Assassins will be chaotic – again

The yearly senior tradition of a game of predator versus prey is back, and students have begun to ready their Nerf guns and track their targets.
Yes, Assassins is back.
This eagerly awaited annual event attracts many seniors, but an underlying question is whether this game’s ethics and safety will hold up among competition.
Assassins is a competition hosted and played by seniors this time each year. It is organized through an Instagram account and is historically not affiliated with Cal High. The game’s objective is for players to eliminate their target with Nerf guns within an allotted amount of time. To participate in the game, students must pay a registration fee of $15, partner up with someone else, and most importantly, obey the rules.
Each year, a long list of rules is enforced by the “Godfathers”, or the student hosts of the game. Some of these rules prohibit causing public disturbances, chasing someone by car, and playing the game on campus.

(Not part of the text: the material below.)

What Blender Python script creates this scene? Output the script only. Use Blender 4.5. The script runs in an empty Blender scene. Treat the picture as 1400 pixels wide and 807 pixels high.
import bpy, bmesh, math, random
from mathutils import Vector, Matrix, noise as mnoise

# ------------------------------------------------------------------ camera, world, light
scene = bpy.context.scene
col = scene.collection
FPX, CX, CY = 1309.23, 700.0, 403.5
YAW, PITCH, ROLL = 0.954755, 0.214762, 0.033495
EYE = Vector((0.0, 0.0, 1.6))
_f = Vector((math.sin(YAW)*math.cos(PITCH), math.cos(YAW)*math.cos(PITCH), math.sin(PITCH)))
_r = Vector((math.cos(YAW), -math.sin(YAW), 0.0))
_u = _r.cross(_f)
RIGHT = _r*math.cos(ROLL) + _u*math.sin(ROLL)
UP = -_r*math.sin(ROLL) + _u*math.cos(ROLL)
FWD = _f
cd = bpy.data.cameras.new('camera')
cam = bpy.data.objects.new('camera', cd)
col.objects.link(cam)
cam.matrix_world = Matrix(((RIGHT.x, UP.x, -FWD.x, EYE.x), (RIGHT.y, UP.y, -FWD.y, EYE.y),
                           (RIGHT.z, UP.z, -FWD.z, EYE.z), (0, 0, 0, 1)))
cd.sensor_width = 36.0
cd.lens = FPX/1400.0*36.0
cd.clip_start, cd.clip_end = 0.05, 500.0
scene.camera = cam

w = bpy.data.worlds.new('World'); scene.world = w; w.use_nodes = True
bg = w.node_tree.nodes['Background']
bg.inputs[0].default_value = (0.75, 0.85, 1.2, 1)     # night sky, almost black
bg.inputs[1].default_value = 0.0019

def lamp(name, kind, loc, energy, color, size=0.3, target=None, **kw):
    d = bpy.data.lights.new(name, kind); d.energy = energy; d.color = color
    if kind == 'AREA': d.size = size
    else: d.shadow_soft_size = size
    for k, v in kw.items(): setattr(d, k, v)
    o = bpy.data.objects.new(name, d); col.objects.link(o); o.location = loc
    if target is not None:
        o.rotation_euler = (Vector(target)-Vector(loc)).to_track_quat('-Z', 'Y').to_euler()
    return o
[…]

Players naturally do whatever it takes to seek what they gain. In this case, it would be to break the rules in order to win the prize money of up to thousands of dollars. Last year, the total prize money was $3,665.

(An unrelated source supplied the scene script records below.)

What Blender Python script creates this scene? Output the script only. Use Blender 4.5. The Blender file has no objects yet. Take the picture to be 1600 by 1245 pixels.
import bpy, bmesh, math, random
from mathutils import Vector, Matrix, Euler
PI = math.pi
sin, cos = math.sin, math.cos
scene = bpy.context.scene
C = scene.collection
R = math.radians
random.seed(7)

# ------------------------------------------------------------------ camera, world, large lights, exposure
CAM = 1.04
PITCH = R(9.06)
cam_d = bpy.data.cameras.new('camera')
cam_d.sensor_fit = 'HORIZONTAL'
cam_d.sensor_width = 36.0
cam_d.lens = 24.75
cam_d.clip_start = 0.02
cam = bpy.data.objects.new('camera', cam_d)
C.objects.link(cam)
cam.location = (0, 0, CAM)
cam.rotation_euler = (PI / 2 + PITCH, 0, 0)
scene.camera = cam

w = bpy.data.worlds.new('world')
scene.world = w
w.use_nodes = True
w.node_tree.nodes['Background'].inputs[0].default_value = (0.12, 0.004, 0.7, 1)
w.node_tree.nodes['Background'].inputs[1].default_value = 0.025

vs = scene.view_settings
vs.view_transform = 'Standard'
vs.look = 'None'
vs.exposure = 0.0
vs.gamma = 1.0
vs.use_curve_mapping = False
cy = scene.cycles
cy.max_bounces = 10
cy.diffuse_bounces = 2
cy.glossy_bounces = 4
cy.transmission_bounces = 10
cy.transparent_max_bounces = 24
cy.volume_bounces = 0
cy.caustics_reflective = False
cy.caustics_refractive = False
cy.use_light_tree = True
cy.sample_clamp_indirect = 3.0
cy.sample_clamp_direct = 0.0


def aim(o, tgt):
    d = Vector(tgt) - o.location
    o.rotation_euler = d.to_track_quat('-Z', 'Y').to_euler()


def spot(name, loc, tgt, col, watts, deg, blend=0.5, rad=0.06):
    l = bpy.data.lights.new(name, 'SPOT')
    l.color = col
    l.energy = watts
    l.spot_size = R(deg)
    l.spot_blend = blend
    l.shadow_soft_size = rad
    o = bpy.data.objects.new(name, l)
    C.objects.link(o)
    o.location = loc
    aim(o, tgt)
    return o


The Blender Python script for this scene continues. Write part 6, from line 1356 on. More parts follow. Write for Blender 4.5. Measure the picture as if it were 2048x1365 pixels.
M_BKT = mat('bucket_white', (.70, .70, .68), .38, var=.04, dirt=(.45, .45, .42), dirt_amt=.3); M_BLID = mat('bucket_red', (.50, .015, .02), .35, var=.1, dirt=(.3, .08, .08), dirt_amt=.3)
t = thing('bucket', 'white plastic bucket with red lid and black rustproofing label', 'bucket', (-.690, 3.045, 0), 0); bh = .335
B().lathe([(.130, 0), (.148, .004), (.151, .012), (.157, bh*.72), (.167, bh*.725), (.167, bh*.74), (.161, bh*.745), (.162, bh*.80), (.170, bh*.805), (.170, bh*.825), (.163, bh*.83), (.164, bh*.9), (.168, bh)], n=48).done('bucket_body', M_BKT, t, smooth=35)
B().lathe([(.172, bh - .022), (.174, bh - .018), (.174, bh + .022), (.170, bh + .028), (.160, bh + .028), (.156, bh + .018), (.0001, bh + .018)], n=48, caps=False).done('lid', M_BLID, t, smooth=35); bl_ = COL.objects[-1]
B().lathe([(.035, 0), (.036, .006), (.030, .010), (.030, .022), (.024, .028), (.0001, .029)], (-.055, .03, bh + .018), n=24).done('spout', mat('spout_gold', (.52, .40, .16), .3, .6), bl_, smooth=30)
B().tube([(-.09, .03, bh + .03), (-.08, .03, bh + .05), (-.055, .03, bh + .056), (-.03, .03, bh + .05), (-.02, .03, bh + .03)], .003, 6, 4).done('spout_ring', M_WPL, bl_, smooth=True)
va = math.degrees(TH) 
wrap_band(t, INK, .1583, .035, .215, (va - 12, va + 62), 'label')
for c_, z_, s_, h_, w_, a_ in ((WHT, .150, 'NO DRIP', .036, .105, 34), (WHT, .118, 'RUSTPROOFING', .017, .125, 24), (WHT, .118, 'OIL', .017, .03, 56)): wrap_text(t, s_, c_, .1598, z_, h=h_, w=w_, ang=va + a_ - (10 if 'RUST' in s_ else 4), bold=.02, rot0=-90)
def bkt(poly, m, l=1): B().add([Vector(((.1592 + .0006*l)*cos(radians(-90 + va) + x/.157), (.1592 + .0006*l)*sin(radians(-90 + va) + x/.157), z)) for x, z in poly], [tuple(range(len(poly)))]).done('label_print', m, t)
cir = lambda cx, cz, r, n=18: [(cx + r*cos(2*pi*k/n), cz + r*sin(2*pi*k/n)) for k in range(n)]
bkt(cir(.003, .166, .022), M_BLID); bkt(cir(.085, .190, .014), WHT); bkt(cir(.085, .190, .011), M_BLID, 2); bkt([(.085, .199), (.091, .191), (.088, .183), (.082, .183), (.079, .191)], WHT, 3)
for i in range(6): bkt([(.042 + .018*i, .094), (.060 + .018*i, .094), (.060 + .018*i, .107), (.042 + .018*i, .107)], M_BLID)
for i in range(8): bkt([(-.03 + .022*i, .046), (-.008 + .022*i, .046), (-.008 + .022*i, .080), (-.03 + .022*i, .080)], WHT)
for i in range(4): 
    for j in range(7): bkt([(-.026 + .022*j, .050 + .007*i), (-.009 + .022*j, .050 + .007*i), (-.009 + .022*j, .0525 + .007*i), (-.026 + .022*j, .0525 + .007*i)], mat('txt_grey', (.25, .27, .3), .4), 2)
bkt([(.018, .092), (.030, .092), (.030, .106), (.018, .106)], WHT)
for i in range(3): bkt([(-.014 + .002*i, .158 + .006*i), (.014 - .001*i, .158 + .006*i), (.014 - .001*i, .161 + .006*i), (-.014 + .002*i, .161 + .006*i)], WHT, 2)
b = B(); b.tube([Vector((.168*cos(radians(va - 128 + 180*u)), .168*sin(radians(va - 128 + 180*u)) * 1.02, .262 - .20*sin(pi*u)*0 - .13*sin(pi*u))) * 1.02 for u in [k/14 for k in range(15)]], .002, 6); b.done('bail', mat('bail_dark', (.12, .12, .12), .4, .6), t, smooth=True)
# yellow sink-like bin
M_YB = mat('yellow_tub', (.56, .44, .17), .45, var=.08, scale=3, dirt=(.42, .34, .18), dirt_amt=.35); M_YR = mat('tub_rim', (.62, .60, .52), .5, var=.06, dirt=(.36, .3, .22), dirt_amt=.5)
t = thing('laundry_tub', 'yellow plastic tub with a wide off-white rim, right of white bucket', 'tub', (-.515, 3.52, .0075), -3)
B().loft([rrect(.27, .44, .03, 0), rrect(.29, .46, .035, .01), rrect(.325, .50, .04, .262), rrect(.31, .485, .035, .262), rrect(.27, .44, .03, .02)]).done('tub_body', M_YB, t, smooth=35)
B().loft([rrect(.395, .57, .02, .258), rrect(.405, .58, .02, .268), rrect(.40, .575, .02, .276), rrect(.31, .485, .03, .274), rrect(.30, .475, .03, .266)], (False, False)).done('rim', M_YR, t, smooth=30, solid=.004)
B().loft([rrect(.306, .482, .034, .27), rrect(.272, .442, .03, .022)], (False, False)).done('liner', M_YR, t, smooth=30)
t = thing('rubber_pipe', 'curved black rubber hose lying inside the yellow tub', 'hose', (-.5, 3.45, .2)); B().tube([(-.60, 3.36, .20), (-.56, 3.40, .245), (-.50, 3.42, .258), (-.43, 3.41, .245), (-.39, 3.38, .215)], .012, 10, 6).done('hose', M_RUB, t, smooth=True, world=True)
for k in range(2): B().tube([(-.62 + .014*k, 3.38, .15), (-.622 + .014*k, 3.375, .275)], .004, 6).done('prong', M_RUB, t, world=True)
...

Previous years of seniors have shown that students will go as far as buying people out of the game, staking out someone’s home, and allegedly putting trackers on people’s cars to follow their every move, according to now graduated Cal high students and rumors swarming campus.
A major difference between this year’s Instagram account, @calhigh23assassins, and previous accounts is that there’s no indication that this year’s game is not affiliated with the school. Past accounts for senior assassins typically had a “Not Cal high affiliated” in their profile. The official school Instagram account for seniors even endorsed Assassins by reposting a post from @calhigh23assassins to their public story for all to see.

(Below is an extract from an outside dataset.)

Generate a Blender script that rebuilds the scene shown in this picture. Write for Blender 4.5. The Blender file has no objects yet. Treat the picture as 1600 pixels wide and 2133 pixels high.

This raises the question of whether Cal may be held responsible for any possible outcome from this year’s Assassins.
While the school may release a statement explaining that Assassins is not a school-sanctioned event, the fact remains that the hosts of Assassins put a target on Cal’s back by using “Cal high” on their own Instagram account and gaining an endorsement from a school-sponsored Instagram.
Though rules and safety cannot be expected to be upheld by students playing the game, what must be established is a proper consensus of what may happen and who is to blame when Assassins goes wrong as it has in the past.